На страницах труда «Общая история и сравнительная система семитских языков» повсеместно встречаются размышления о связях между лингвистикой и анатомией и – что для Ренана не менее важно – замечания о том, как эти связи могут быть использованы для истории человечества (les sciences historiques). Но сначала следует изучить связи скрытые. Мне кажется, не будет преувеличением сказать, что типичная страница ориенталистской «Общей истории» Ренана была типографически и структурно выстроена с прицелом на сходство со страницами компаративной философской анатомии в стиле Кювье или Жоффруа Сент-Илера. Подразумевается, что и лингвисты, и анатомы рассуждают о вещах, непосредственно не доступных или не наблюдаемых в природе; скелет и детальные очертания мышц, равно как и парадигмы, созданные лингвистами на основе чисто гипотетического существования протосемитского или протоиндоевропейского языков, являются результатами работы в лаборатории и в библиотеке. Текст труда по лингвистике или анатомии в общем имеет такое же отношение к природе (или действительности), как и музейный экспонат – образец млекопитающего или некоего органа. И на страницах, и в музее приходится иметь дело с искажающим преувеличением, так же, как и во многих восточных фрагментах Саси, цель которого – продемонстрировать отношения между наукой (или ученым) и объектом, а не между объектом и природой. Возьмите любую страницу Ренана, где он пишет об арабском, древнееврейском, арамейском или протосемитском языках, и вы найдете там власть, с помощью которой авторитет филолога-ориенталиста по собственной прихоти извлекает из библиотеки примеры человеческой речи и размещает их в окружении учтивой европейской прозы, указывающей на дефекты, достоинства, варварство и изъяны языка, народа и цивилизации.
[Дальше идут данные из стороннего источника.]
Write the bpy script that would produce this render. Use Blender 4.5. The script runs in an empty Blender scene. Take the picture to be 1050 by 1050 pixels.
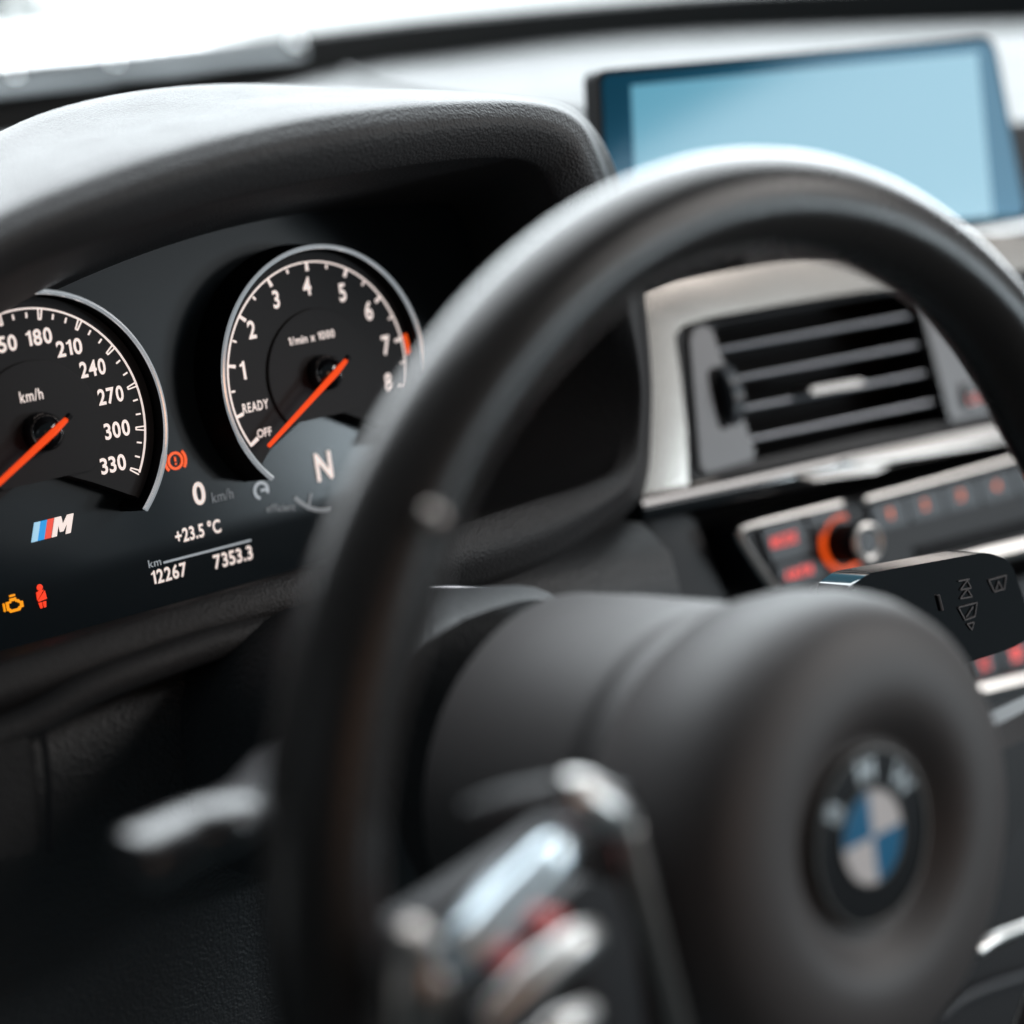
import bpy, bmesh, math, random
from mathutils import Vector, Matrix
random.seed(7)
sc = bpy.context.scene
COL = sc.collection
PI = math.pi
R = math.radians

# ------------------------------------------------------------------ frame of the instruments
# The column, wheel and cluster share one frame F (x right, y into the dash, h up the cluster
# face); it leans back TAU from the upright world.
TAU = R(12)
Z0 = 1.0                                   # height of the cluster centre above the ground
ROT = Matrix.Rotation(-TAU, 4, 'X')
OFF = Vector((0, 0, Z0))
def W(p): return (ROT @ Vector(p)) + OFF    # F -> world
def toF(p): return ROT.inverted() @ (Vector(p) - OFF)

# ------------------------------------------------------------------ camera
CAMF = Vector((-0.3665, -0.6706, 0.0689))
RT = Vector((0.7294, -0.6702, -0.1371)); DN = Vector((-0.2103, -0.0290, -0.9772)); FW = Vector((0.6510, 0.7416, -0.1621))
FPX = 2100.0
cd = bpy.data.cameras.new('camera'); cam = bpy.data.objects.new('camera', cd); COL.objects.link(cam)
m3 = Matrix((RT, -DN, -FW)).transposed().to_4x4()
cam.matrix_world = Matrix.Translation(W(CAMF)) @ ROT @ m3
cd.sensor_width = 36.0; cd.lens = FPX / 1050 * 36.0
cd.clip_start = 0.02; cd.clip_end = 500
cd.dof.use_dof = True; cd.dof.focus_distance = 0.775; cd.dof.aperture_fstop = 3.3
sc.camera = cam

# ------------------------------------------------------------------ world, lamps, exposure
wd = bpy.data.worlds.new('World'); sc.world = wd; wd.use_nodes = True
bg = wd.node_tree.nodes['Background']
bg.inputs[0].default_value = (0.68, 0.90, 1.0, 1); bg.inputs[1].default_value = 0.095
SKY_STRENGTH = 10.5
def area(name, loc, target, sx, sy, power, col):
    l = bpy.data.lights.new(name, 'AREA'); l.shape = 'RECTANGLE'; l.size = sx; l.size_y = sy
    l.energy = power; l.color = col
    o = bpy.data.objects.new(name, l); COL.objects.link(o)
    o.location = loc
    d = Vector(target) - Vector(loc)
    o.rotation_euler = d.to_track_quat('-Z', 'Y').to_euler()
    return o
area('passenger_window_light', (1.34, -1.75, Z0 + 0.29), (0.0, -1.55, Z0 + 0.24), 1.75, 0.50, 6.8, (0.92, 0.97, 1.0))
area('readout_glow_lamp', (1.36, -1.47, Z0 + 0.06), (0.1, 0.0, Z0 - 0.03), 0.28, 0.17, 6.0, (0.78, 0.92, 1.0))  # added lamp, there only for the reflected glow near the gear readout
area('upper_right_fill', (1.25, -1.15, Z0 + 0.80), (0.12, -0.25, Z0 - 0.10), 0.8, 0.40, 12.5, (1.0, 0.96, 0.93))  # added fill high on the right, brightens hub face and leather lip
area('driver_window_light', (-1.05, -0.45, Z0 + 0.40), (0.1, -0.15, Z0 - 0.08), 0.8, 0.4, 0.35, (0.85, 0.93, 1.0))
area('cabin_bounce_light', (0.0, -1.75, Z0 + 0.30), (0.1, -0.2, Z0 - 0.1), 1.0, 0.5, 1.9, (1.0, 0.50, 0.26))
sc.view_settings.view_transform = 'Standard'; sc.view_settings.look = 'None'
sc.view_settings.exposure = 0.0; sc.view_settings.gamma = 1.0; sc.view_settings.use_curve_mapping = False
sc.cycles.use_denoising = True
sc.cycles.max_bounces = 8

# ------------------------------------------------------------------ pixel rays of the reference camera
def ray(px, py):
    a = (px - 525) / FPX; b = (py - 525) / FPX
    return RT * a + DN * b + FW
def F(px, py, y=0.0):
    d = ray(px, py); s = (y - CAMF.y) / d.y; return CAMF + d * s
def Fpl(px, py, P, n):
    d = ray(px, py); s = (P - CAMF).dot(n) / d.dot(n); return CAMF + d * s
def pj(P):
    v = Vector(P) - CAMF; z = v.dot(FW)
    return Vector((525 + FPX * v.dot(RT) / z, 525 + FPX * v.dot(DN) / z))

# ------------------------------------------------------------------ materials
def mat(name, base, rough=0.5, metal=0.0, spec=0.5, emit=None, es=0.0, bump=None, coat=0.0, var=0.0):
    m = bpy.data.materials.new(name); m.use_nodes = True
    nt = m.node_tree; b = nt.nodes['Principled BSDF']
    b.inputs['Base Color'].default_value = (*base, 1); b.inputs['Roughness'].default_value = rough
    b.inputs['Metallic'].default_value = metal; b.inputs['Specular IOR Level'].default_value = spec
    b.inputs['Coat Weight'].default_value = coat; b.inputs['Coat Roughness'].default_value = 0.05
    if emit:
        b.inputs['Emission Color'].default_value = (*emit, 1); b.inputs['Emission Strength'].default_value = es
    tc = None
    if bump or var:
        tc = nt.nodes.new('ShaderNodeTexCoord')
    if bump:
        kind, scale, strength, dist = bump
        if kind == 'leather':
            t = nt.nodes.new('ShaderNodeTexVoronoi'); t.inputs['Scale'].default_value = scale
            t.feature = 'SMOOTH_F1'
            n2 = nt.nodes.new('ShaderNodeTexNoise'); n2.inputs['Scale'].default_value = scale * 0.6
            n2.inputs['Detail'].default_value = 4
            mx = nt.nodes.new('ShaderNodeMath'); mx.operation = 'ADD'
            nt.links.new(tc.outputs['Object'], t.inputs['Vector']); nt.links.new(tc.outputs['Object'], n2.inputs['Vector'])
            nt.links.new(t.outputs['Distance'], mx.inputs[0]); nt.links.new(n2.outputs['Fac'], mx.inputs[1])
            out = mx.outputs[0]
        elif kind == 'brush':
            mp = nt.nodes.new('ShaderNodeMapping'); mp.inputs['Scale'].default_value = (0.03, 1, 1)
            t = nt.nodes.new('ShaderNodeTexNoise'); t.inputs['Scale'].default_value = scale; t.inputs['Detail'].default_value = 3
            nt.links.new(tc.outputs['Object'], mp.inputs['Vector']); nt.links.new(mp.outputs[0], t.inputs['Vector'])
            out = t.outputs['Fac']
        else:
            t = nt.nodes.new('ShaderNodeTexNoise'); t.inputs['Scale'].default_value = scale; t.inputs['Detail'].default_value = 5
            nt.links.new(tc.outputs['Object'], t.inputs['Vector'])
            out = t.outputs['Fac']
        bp = nt.nodes.new('ShaderNodeBump'); bp.inputs['Strength'].default_value = strength; bp.inputs['Distance'].default_value = dist
        nt.links.new(out, bp.inputs['Height']); nt.links.new(bp.outputs[0], b.inputs['Normal'])
    if var:                                                     # uneven wear of the gloss
        n3 = nt.nodes.new('ShaderNodeTexNoise'); n3.inputs['Scale'].default_value = 35; n3.inputs['Detail'].default_value = 3
        mr = nt.nodes.new('ShaderNodeMapRange'); mr.inputs['To Min'].default_value = max(0.03, rough - var); mr.inputs['To Max'].default_value = rough + var
        nt.links.new(tc.outputs['Object'], n3.inputs['Vector']); nt.links.new(n3.outputs['Fac'], mr.inputs['Value'])
        nt.links.new(mr.outputs[0], b.inputs['Roughness'])
    return m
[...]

Тональность и грамматическое время представленного почти всегда распределены в актуальном настоящем, так что создается впечатление педагогической демонстрации, во время которой гуманитарий-ученый предстает перед нами на лекционной кафедре или за лабораторным столом, создавая, очерчивая и оценивая рассматриваемый материал.
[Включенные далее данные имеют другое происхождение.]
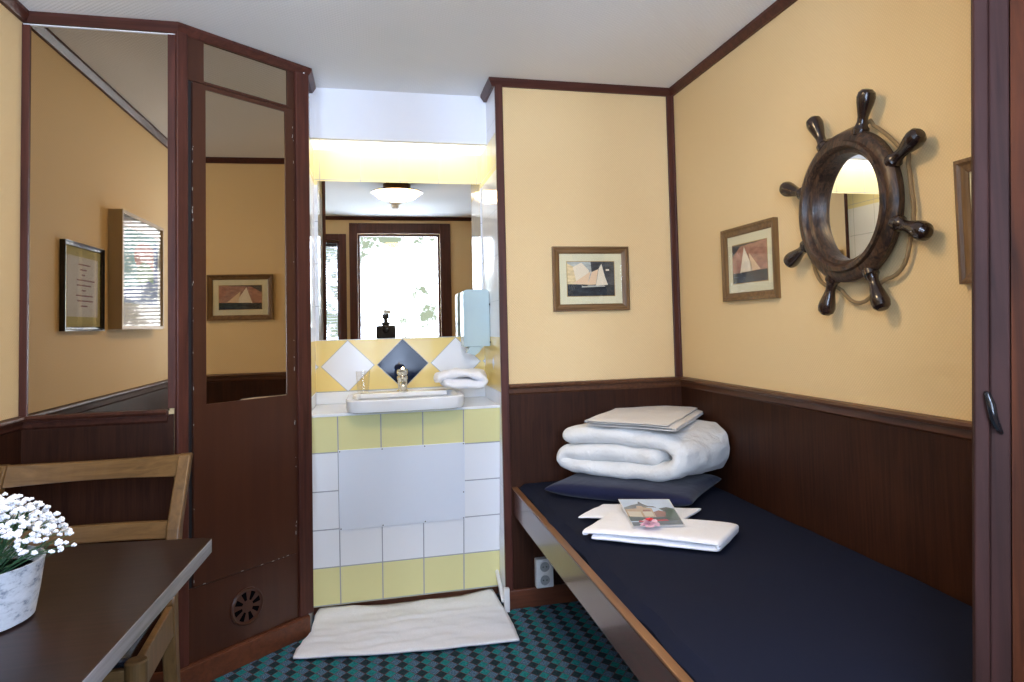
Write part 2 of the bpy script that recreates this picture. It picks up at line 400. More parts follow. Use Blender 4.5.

Это беспрестанное намерение Ренана передать ощущение происходящей именно сейчас демонстрации усиливается, когда он прямо замечает, что анатомия оперирует устойчивыми и видимыми признаками для причисления объектов к классам, а в лингвистике этого нет[579]. Поэтому филологу необходимо определенным образом приводить лингвистический факт в соответствие с историческим периодом – отсюда возможность классификации. Тем не менее, как часто повторял Ренан, языковая темпоральность и история полны лакун, огромных разрывов, гипотетических периодов. Поэтому лингвистические события происходят в нелинейном и в значительной мере дискретном временном измерении, которое контролируется лингвистом – и весьма определенным способом. Этот способ, как демонстрирует весь трактат Ренана о семитской ветви восточных языков, – сравнение: индоевропейская группа языков принимается за живую, органическую норму, в то время как семитские восточные языки рассматриваются как неорганические[580]. Время преобразуется в пространство сравнительной классификации, которая в основе своей опирается на жесткую бинарную оппозицию между органическими и неорганическими языками. Таким образом, с одной стороны, существует органический, биологически генеративный процесс, представленный индоевропейскими языками, и неорганический, по сути не регенеративный процесс, воплощенный в семитских языках: самое главное, Ренан абсолютно ясно дает понять, что такое высокомерное суждение филолог-ориенталист выносит в своей лаборатории, поскольку различения такого рода, которые делает он, недоступны никому, кроме подготовленного профессионала. (Следовательно, мы отказываемся допускать, что семитские языки обладают способностью к самостоятельной регенерации, даже если и признаем, что они подчиняются необходимости – более, чем любые другие плоды человеческого сознания, – изменяться или претерпевать последовательные модификации[581].)